Exercise details:
Write out the full listing again, exactly as it stands.

Supplied data:
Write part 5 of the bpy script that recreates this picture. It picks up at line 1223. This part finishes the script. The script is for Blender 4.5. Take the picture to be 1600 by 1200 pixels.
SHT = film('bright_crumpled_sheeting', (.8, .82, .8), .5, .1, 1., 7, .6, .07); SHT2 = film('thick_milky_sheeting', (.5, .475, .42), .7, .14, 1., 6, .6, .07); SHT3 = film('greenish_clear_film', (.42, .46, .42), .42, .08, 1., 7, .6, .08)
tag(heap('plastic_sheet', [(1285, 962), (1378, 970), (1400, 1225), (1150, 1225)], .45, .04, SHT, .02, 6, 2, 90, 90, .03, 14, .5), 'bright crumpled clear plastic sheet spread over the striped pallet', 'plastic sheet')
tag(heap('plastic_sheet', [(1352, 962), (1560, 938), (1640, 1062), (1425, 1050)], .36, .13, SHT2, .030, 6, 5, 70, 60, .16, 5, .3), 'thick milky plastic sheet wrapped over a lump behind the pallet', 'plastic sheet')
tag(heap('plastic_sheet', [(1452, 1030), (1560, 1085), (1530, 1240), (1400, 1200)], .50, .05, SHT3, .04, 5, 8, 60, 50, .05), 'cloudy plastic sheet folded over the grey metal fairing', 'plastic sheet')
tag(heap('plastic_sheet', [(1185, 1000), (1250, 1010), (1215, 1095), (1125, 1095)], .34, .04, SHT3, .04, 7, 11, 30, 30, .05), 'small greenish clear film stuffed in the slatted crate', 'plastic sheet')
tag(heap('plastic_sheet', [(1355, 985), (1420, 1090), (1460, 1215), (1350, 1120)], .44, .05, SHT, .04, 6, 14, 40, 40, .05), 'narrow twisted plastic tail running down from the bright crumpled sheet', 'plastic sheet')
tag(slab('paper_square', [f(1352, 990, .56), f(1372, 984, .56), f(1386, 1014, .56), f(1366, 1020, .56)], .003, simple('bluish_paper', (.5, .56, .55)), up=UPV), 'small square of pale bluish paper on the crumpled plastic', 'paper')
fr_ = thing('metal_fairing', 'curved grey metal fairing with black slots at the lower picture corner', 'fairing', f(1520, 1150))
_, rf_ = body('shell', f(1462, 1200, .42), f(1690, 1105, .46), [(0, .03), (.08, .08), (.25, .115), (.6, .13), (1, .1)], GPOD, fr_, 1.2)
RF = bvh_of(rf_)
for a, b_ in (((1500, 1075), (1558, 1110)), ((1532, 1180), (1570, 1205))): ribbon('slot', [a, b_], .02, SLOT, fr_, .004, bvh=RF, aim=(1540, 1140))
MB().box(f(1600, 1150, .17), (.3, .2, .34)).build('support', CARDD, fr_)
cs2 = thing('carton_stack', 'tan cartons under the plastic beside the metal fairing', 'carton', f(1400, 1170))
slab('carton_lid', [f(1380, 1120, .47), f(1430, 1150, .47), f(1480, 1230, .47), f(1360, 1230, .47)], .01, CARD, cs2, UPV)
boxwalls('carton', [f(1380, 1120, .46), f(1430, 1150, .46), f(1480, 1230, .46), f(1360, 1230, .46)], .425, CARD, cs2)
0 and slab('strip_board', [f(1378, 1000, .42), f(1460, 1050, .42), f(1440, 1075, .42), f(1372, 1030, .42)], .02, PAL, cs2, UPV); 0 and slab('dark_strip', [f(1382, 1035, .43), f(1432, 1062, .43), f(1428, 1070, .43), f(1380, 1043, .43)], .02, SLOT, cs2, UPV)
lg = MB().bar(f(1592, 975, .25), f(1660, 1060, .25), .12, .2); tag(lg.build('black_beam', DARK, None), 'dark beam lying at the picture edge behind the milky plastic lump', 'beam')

Answer below:
Write part 5 of the bpy script that recreates this picture. It picks up at line 1223. This part finishes the script. The script is for Blender 4.5. Take the picture to be 1600 by 1200 pixels.
SHT = film('bright_crumpled_sheeting', (.8, .82, .8), .5, .1, 1., 7, .6, .07); SHT2 = film('thick_milky_sheeting', (.5, .475, .42), .7, .14, 1., 6, .6, .07); SHT3 = film('greenish_clear_film', (.42, .46, .42), .42, .08, 1., 7, .6, .08)
tag(heap('plastic_sheet', [(1285, 962), (1378, 970), (1400, 1225), (1150, 1225)], .45, .04, SHT, .02, 6, 2, 90, 90, .03, 14, .5), 'bright crumpled clear plastic sheet spread over the striped pallet', 'plastic sheet')
tag(heap('plastic_sheet', [(1352, 962), (1560, 938), (1640, 1062), (1425, 1050)], .36, .13, SHT2, .030, 6, 5, 70, 60, .16, 5, .3), 'thick milky plastic sheet wrapped over a lump behind the pallet', 'plastic sheet')
tag(heap('plastic_sheet', [(1452, 1030), (1560, 1085), (1530, 1240), (1400, 1200)], .50, .05, SHT3, .04, 5, 8, 60, 50, .05), 'cloudy plastic sheet folded over the grey metal fairing', 'plastic sheet')
tag(heap('plastic_sheet', [(1185, 1000), (1250, 1010), (1215, 1095), (1125, 1095)], .34, .04, SHT3, .04, 7, 11, 30, 30, .05), 'small greenish clear film stuffed in the slatted crate', 'plastic sheet')
tag(heap('plastic_sheet', [(1355, 985), (1420, 1090), (1460, 1215), (1350, 1120)], .44, .05, SHT, .04, 6, 14, 40, 40, .05), 'narrow twisted plastic tail running down from the bright crumpled sheet', 'plastic sheet')
tag(slab('paper_square', [f(1352, 990, .56), f(1372, 984, .56), f(1386, 1014, .56), f(1366, 1020, .56)], .003, simple('bluish_paper', (.5, .56, .55)), up=UPV), 'small square of pale bluish paper on the crumpled plastic', 'paper')
fr_ = thing('metal_fairing', 'curved grey metal fairing with black slots at the lower picture corner', 'fairing', f(1520, 1150))
_, rf_ = body('shell', f(1462, 1200, .42), f(1690, 1105, .46), [(0, .03), (.08, .08), (.25, .115), (.6, .13), (1, .1)], GPOD, fr_, 1.2)
RF = bvh_of(rf_)
for a, b_ in (((1500, 1075), (1558, 1110)), ((1532, 1180), (1570, 1205))): ribbon('slot', [a, b_], .02, SLOT, fr_, .004, bvh=RF, aim=(1540, 1140))
MB().box(f(1600, 1150, .17), (.3, .2, .34)).build('support', CARDD, fr_)
cs2 = thing('carton_stack', 'tan cartons under the plastic beside the metal fairing', 'carton', f(1400, 1170))
slab('carton_lid', [f(1380, 1120, .47), f(1430, 1150, .47), f(1480, 1230, .47), f(1360, 1230, .47)], .01, CARD, cs2, UPV)
boxwalls('carton', [f(1380, 1120, .46), f(1430, 1150, .46), f(1480, 1230, .46), f(1360, 1230, .46)], .425, CARD, cs2)
0 and slab('strip_board', [f(1378, 1000, .42), f(1460, 1050, .42), f(1440, 1075, .42), f(1372, 1030, .42)], .02, PAL, cs2, UPV); 0 and slab('dark_strip', [f(1382, 1035, .43), f(1432, 1062, .43), f(1428, 1070, .43), f(1380, 1043, .43)], .02, SLOT, cs2, UPV)
lg = MB().bar(f(1592, 975, .25), f(1660, 1060, .25), .12, .2); tag(lg.build('black_beam', DARK, None), 'dark beam lying at the picture edge behind the milky plastic lump', 'beam')